Today's offering appears to have been inspired both by John F. Kennedy's promotion of Physical Fitness, and by his tragic death. Song-poet David Fitzgerald supplied the lyrics to both sides of the single, which are dutifully handled by song-poem hero Sammy Marshall. My favorite part of the A-side, "The Ballad of John F. Kennedy", is the part where I believe (it's sort of a muddy recording) the words refer to JFK as "Our Modern Moses"!
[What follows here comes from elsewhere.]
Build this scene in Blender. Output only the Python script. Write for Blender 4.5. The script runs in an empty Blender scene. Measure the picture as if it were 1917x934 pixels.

The B-side, appropriately more peppy than the maudlin A-side, is "Physical Fitness". I'm happy to hear that even if, during Mr. Fitzgerald's daily five o'clock exersize, his bone "cracks", he won't turn back. Now that's dedication!




Friday, June 04, 2010

The Fable Label

A quick link which might be of interest to song-poem fans of a certain stripe. My most recent post to WFMU features 12 songs (6 45's) from the Fable label. This is one of my favorite labels, and it often released song-poems. As I wrote in the post, a few of those records I posted there might be song-poems, but I'm betting most or all are not.

On the other hand, they are quirky records in the same way that many of the best song poems (especially 1950's song-poems) can be, and you might enjoy them as much as I do.